Sunlan’s Hand-Drawn Ads Are Like Single-Panel Comic Strips About the Secret Life of Light Bulbs

In one, a bulb drinks a beer while handing its car keys to another bulb. Another ad features a father and son at the grave of a loved one.

Kay Newell

If there’s one thing Kay Newell knows, it’s light bulbs.

The owner of Sunlan Lighting (3901 N Mississippi Ave., sunlanlighting.com) has been known as the Light Bulb Lady of Portland for three decades, ever since she opened her specialty light-fixture shop.

And as someone with a niche business that’s managed to survive on a street that’s changed drastically over the years, the other thing Newell knows better than most is the power of a good advertisement.

Newell has been drawing her own almost from the beginning, and for longtime readers of this newspaper and many others in town, they’re nearly as distinctive—and odd—as her storefront.

Kay Newell
Kay Newell

“Advertising is a funny field,” she says. “You see it once or twice and tuck it in your brain but never look at it again. I want people to remember my ad.”

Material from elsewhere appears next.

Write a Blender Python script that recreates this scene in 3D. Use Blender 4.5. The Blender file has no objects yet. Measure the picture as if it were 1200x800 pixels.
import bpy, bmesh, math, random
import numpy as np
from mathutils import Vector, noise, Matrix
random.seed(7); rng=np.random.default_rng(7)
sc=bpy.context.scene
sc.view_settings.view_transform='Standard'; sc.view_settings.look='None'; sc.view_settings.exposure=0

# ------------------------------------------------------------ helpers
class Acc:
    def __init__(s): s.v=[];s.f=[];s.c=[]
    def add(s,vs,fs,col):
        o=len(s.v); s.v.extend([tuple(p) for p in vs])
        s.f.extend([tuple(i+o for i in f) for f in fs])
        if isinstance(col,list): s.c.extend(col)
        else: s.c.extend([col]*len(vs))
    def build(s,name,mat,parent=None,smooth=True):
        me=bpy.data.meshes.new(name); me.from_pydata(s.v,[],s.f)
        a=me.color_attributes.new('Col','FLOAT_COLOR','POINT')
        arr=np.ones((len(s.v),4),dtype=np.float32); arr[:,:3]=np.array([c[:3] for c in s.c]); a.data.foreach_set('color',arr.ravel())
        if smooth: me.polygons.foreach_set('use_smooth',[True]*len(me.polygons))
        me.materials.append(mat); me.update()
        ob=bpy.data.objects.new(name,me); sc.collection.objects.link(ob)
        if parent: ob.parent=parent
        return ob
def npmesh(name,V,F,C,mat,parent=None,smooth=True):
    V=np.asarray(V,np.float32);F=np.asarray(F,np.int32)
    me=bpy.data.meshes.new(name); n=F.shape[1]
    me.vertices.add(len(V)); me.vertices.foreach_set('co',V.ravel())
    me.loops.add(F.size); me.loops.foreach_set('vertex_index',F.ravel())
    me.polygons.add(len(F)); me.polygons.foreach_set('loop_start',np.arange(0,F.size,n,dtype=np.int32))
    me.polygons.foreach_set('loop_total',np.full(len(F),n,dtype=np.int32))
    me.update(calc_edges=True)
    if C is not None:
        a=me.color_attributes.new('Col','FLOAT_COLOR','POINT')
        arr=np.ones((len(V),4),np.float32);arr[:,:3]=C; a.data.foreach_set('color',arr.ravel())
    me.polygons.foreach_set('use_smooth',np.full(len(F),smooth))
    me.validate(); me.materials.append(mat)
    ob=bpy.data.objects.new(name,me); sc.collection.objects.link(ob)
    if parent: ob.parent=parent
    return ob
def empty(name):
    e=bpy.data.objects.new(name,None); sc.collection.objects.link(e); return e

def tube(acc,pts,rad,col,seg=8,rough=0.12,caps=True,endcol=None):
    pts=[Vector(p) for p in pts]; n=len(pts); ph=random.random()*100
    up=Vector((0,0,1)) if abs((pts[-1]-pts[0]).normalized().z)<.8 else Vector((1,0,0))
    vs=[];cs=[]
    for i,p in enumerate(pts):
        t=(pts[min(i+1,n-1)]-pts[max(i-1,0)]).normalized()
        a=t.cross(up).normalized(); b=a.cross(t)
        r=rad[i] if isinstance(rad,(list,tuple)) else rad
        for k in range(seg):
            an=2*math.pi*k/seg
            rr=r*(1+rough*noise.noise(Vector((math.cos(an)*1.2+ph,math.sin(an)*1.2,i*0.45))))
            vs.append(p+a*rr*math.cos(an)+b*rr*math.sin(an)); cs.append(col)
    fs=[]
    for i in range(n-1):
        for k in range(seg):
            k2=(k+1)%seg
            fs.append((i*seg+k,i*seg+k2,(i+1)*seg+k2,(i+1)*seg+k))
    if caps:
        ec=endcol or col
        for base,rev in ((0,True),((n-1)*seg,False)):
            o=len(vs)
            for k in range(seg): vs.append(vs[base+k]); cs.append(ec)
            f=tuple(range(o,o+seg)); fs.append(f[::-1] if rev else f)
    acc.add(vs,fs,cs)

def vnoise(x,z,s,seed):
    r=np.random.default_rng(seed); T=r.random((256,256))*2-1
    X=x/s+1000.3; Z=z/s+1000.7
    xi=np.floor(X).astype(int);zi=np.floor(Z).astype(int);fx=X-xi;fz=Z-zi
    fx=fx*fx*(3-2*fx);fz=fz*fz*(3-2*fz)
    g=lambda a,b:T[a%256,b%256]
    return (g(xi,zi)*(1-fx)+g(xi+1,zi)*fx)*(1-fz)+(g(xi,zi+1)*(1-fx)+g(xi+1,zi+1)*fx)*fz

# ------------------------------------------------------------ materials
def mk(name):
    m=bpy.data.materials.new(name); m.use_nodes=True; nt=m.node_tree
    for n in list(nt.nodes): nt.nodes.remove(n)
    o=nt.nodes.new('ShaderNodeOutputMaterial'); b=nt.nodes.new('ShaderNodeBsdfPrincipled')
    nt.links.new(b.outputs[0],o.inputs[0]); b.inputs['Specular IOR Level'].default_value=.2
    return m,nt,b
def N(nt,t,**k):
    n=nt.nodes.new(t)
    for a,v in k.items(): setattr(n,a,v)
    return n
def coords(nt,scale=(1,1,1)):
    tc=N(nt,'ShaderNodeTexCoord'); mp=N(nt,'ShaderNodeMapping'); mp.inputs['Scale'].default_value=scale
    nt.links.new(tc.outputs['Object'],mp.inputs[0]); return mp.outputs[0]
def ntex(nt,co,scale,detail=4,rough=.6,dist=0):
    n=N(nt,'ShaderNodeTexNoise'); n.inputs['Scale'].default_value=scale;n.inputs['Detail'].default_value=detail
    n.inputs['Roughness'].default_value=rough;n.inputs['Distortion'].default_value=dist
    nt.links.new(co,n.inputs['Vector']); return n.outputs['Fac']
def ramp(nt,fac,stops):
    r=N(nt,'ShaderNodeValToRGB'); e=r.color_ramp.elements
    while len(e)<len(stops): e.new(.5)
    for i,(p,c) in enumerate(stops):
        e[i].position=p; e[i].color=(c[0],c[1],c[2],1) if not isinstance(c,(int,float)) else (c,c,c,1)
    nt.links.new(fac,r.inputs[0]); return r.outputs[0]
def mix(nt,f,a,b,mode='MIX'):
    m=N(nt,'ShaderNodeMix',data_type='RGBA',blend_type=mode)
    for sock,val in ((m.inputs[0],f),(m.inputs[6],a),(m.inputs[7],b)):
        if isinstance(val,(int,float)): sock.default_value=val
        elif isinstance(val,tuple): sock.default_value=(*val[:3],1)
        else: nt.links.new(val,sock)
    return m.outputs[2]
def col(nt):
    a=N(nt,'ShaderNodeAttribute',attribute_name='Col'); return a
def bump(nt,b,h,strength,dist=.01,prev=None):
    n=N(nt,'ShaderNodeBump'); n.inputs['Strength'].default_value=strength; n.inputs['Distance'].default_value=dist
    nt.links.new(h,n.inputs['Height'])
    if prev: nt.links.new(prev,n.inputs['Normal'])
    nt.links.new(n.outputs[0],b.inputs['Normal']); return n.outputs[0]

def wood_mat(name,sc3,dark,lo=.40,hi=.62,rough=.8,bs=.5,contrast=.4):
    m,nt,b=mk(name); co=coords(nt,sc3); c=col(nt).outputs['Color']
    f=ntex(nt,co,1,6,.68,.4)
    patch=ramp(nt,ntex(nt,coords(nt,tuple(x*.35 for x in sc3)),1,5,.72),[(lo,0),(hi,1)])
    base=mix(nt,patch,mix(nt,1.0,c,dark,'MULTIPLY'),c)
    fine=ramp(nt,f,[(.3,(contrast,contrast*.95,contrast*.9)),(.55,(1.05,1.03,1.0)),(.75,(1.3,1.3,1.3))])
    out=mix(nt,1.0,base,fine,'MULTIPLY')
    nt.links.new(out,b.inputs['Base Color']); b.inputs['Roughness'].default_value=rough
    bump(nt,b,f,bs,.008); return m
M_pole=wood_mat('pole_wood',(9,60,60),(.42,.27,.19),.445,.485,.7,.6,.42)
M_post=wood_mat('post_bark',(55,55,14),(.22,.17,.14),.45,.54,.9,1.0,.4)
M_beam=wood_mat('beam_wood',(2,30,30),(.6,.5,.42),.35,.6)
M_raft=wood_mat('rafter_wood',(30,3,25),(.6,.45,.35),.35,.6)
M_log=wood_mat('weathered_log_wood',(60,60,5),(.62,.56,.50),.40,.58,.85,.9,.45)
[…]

She’s done that by creating ads that look more like a recurring single-panel comic strip about the secret life of light bulbs—charming doodles accompanied by simple messages, alongside the store’s address.

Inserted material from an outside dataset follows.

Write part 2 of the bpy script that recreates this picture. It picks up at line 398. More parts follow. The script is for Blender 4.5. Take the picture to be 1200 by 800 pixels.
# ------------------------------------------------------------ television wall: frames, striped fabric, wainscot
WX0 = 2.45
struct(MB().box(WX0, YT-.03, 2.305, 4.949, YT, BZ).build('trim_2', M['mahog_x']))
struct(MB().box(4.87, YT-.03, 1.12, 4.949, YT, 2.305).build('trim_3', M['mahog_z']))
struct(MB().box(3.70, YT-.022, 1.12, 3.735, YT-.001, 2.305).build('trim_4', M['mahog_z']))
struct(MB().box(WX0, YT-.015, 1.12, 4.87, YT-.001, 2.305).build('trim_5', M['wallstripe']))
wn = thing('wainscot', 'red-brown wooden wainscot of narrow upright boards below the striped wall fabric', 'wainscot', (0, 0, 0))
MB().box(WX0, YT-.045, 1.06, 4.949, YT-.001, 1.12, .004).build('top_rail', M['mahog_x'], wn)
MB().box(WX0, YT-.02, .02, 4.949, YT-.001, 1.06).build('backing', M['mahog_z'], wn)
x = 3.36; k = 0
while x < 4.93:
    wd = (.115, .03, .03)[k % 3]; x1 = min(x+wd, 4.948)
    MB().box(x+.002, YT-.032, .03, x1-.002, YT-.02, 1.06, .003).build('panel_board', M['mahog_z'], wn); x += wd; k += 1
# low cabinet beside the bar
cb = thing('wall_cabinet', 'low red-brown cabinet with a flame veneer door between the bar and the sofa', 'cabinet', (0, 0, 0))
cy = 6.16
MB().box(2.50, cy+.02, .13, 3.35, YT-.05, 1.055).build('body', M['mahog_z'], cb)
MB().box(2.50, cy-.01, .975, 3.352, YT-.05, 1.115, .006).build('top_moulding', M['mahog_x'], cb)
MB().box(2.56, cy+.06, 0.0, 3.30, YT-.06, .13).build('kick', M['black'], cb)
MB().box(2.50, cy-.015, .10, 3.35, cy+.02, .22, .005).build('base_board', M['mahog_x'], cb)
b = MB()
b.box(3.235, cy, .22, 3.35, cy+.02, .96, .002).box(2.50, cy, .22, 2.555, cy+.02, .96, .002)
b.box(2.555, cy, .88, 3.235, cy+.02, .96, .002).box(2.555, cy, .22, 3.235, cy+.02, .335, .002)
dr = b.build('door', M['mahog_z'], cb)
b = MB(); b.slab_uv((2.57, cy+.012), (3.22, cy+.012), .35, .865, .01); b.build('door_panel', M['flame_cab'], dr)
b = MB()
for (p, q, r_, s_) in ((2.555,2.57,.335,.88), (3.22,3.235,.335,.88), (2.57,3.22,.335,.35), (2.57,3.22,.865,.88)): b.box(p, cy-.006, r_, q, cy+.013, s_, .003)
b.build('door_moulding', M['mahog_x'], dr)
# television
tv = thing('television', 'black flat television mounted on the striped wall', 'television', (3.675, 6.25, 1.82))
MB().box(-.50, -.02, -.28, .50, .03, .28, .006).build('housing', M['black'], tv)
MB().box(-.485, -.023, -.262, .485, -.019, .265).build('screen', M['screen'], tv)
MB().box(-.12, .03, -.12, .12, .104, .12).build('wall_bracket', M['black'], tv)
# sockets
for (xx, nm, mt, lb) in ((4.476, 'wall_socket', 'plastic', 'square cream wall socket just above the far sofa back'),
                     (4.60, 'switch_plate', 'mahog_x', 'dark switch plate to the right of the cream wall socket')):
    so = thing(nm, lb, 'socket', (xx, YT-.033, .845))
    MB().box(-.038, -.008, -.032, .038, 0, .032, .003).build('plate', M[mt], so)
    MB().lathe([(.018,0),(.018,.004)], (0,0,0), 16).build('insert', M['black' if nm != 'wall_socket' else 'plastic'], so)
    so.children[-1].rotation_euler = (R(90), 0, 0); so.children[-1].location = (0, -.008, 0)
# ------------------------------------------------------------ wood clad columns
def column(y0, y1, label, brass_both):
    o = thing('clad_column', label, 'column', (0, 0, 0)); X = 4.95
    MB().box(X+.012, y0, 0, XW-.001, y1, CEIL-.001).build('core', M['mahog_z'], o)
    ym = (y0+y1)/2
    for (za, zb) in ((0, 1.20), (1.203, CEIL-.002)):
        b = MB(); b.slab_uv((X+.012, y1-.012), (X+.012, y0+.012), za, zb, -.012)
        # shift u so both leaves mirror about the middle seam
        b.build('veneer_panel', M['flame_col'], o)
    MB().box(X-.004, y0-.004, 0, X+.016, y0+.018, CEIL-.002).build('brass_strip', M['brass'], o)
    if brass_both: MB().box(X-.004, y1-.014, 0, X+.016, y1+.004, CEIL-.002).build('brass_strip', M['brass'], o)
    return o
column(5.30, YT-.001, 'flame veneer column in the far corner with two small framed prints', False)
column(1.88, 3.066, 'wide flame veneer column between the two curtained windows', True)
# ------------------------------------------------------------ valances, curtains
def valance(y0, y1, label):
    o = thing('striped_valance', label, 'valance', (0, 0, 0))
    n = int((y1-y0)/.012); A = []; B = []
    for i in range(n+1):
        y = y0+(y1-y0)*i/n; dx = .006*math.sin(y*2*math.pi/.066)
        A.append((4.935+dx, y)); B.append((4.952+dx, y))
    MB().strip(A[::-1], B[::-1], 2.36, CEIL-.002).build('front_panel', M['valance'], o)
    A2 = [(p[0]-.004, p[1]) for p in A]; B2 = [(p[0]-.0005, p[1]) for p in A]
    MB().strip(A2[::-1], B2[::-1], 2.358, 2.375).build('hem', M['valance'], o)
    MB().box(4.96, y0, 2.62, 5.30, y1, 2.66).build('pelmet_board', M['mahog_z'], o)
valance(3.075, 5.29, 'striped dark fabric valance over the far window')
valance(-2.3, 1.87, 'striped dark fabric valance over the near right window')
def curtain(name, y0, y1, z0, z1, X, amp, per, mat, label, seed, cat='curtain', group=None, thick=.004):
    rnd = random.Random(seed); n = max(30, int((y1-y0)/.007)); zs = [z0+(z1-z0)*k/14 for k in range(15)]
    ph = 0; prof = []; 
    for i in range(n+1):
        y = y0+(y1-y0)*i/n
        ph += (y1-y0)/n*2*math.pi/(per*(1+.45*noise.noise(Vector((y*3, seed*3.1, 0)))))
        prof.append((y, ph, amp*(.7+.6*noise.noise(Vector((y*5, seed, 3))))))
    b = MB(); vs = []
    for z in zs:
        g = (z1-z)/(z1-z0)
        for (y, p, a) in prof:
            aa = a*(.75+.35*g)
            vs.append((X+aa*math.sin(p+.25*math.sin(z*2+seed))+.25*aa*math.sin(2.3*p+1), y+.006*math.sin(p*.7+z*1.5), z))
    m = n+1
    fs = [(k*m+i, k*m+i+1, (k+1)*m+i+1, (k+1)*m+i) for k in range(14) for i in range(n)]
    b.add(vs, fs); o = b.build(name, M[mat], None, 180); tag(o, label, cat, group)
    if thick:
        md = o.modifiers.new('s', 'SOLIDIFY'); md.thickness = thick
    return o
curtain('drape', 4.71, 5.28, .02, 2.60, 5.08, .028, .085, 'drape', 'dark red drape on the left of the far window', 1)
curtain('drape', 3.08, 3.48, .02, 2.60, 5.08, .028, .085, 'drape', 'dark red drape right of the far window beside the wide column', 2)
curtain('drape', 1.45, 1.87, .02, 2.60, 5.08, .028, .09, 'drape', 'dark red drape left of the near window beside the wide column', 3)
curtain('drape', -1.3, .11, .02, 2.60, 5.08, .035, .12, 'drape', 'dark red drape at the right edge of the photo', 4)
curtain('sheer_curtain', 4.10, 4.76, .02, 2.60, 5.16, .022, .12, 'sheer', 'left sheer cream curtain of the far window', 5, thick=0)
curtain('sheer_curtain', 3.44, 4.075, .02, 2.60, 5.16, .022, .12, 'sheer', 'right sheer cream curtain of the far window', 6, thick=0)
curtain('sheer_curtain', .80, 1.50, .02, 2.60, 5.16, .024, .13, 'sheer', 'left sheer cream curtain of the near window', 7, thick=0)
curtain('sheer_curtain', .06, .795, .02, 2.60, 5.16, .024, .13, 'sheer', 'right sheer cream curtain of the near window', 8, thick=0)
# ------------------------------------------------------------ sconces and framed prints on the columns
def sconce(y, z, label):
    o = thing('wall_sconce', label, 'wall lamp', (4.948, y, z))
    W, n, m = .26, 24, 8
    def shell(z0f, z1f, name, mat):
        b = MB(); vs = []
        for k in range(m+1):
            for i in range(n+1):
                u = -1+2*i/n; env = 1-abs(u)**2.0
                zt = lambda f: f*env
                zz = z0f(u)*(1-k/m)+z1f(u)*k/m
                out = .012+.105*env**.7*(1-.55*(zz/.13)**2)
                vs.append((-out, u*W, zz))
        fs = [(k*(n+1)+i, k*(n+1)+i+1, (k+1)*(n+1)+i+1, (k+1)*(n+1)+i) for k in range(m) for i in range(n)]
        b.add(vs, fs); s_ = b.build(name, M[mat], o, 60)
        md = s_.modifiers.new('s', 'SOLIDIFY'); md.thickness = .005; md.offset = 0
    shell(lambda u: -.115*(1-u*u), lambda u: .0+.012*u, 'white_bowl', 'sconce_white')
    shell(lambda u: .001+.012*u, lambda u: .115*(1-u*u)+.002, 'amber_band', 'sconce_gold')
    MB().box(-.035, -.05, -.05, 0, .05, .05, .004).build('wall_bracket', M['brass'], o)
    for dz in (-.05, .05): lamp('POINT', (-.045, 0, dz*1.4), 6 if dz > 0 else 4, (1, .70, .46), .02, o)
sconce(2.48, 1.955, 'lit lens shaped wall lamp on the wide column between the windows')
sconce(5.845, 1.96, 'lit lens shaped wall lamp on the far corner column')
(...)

In one, a bulb drinks a beer while handing its car keys to another bulb. Another ad features a father and son at the grave of a loved one, with a line reading, “Your light is remembered.” Once, she turned the captain of the Portland Spirit into a cartoon bulb. When one piece turned out crooked, she couldn’t bear to start over—so she put a bandage on its head and made it look sick.

Kay Newell
Kay Newell

Newell, who says she’s been drawing as long as she can remember, keeps all the ads she’s done in books behind the counter. She even gives prints to customers at the register.

“It’s a very unusual technique, and few people would be able re-create it,” Newell says. “Fortunately, it doesn’t cost me anything.”